Paixão Selvagem continua sendo uma obra a frente da nossa visão atual, difícil de compreender numa anormalidade que é recepcionada como agressão justamente pela nossa falta de capacidade de lidar com o tema que ele propõe. É possivel para alguns espectadores que o peso das suas cenas só existam com o intuito de chocar o físico, de mostrar pura promiscuidades. Mas o que o diretor/artista plástico/músico nos mostra é que ainda não estamos prontos para qualquer tipo de empatia e possiblidades do amor, de explorar as barreiras humanas. É incrível como uma história aparentemente simplista pode desmenbrar nosso tabuleiro social. A respeito das escolhas estéticas de Serge, é uma pena que esse seja seu único filme. Seu conhecimento artistico colaborou muito para o seu domínio da linguaem cinematográfica. Não diria que é uma película genial, mas é necessário e incrível vindo do terreno de onde veio.


Curiosidades

Em uma entrevista para TV no mesmo ano do lançamento do filme, Truffaut disse quando estava no ar: "Nem se incomodem de ir ver meu filme. Vão ver o do mounsier Gainsbourg, esse sim é uma obra de arte". Foi uma bandeira salva-vida, uma das poucas críticas positivas no período.
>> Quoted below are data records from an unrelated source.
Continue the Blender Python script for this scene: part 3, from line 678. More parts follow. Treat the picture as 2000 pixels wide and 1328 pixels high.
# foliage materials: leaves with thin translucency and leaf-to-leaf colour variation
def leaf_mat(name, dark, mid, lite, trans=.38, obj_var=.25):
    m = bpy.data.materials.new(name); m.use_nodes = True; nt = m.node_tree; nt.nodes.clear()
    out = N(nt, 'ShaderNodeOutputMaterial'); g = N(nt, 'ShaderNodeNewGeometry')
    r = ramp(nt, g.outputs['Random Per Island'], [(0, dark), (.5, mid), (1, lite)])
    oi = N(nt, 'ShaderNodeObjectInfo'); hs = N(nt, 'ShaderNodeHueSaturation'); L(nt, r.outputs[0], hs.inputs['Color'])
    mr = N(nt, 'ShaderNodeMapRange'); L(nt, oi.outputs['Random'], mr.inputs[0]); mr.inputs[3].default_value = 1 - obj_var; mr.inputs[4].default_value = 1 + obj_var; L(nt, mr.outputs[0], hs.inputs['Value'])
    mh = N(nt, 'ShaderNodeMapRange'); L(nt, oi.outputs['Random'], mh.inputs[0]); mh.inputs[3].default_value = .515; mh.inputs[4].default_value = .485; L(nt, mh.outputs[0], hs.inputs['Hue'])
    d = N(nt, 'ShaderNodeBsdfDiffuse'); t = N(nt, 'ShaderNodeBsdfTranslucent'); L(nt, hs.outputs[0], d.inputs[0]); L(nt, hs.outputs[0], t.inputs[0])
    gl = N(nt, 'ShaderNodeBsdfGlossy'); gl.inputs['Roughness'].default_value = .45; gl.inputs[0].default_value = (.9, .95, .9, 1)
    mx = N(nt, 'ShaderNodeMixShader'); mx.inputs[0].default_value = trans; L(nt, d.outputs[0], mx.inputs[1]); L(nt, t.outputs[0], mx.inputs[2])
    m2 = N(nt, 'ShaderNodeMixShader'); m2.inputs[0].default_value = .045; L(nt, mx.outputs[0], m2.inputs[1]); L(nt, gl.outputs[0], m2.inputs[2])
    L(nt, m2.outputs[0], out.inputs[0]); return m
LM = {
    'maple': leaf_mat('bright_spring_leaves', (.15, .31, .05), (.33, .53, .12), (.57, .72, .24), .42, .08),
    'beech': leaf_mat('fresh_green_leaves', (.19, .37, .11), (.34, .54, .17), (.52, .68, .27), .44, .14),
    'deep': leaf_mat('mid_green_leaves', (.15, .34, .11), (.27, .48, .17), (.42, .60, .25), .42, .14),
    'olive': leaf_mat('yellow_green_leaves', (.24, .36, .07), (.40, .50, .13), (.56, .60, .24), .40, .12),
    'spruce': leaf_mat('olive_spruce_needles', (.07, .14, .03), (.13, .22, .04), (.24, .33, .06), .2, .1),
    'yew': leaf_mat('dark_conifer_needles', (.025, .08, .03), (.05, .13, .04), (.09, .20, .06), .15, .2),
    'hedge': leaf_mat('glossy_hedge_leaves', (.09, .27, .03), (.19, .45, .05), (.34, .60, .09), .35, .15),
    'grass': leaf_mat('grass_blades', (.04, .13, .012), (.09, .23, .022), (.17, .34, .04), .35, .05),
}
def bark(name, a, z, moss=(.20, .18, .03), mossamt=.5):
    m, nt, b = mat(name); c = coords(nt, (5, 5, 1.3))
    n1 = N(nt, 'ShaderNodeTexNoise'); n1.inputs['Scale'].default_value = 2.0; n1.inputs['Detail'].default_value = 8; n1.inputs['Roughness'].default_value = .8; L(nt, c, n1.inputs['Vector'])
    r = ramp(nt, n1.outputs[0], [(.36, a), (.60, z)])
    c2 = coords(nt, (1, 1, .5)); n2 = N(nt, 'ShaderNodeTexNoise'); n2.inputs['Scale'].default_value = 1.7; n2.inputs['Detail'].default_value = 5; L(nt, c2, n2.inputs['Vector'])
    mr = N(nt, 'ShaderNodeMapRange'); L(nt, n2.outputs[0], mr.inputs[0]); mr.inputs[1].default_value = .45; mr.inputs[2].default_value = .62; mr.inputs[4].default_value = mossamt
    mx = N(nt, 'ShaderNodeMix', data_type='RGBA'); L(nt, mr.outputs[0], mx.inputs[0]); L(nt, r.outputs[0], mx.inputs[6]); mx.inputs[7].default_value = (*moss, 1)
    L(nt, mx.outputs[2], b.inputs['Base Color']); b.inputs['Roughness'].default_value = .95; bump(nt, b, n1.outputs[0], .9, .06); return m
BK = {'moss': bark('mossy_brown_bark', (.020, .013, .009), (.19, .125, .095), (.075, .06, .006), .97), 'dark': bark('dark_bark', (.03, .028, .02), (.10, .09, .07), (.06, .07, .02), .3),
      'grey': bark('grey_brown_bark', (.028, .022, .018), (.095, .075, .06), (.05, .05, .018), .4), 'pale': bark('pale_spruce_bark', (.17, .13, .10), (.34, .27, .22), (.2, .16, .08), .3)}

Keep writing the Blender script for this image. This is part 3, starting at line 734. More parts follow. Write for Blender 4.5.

Charlotte, a filha do cantor, viu o filme recentemente e declamou que foi uma das coisas mais lindas que já viu. Afirma também, ter chorado muito.

A obra é dedicada ao trompetista Boris Viran, amigo de Gainsbourg e conhecido no círculo existencialista de Montparnasse onde circulavam Juliette Gréco, Sartre, Beauvoir....

Recentemente foi lançado um filme sobre a carreira do cantor. Se chama La vie Heroïque. Feito pela Universal, mostra pinçadas de sua vida, sempre fumando seus inconfundíveis Gitanes e na companhia de mulheres bonitas como Gréco, Bardot, Birkin, Anna Karina (que não aparece no filme mas merece ser mencionada aqui), entre outras. A obra teatralizada parece uma destruição de humanidade do artista para elevação de ícone pop, exaltando mais seu teor cafageste e malandro do que a fidelidade de seu roteiro de vida.

Tirando o fato de não ter conseguido ver o filme até o final, com certos espamos de irritação, o filme vale pela maquiagem. Não está tão ruim assim.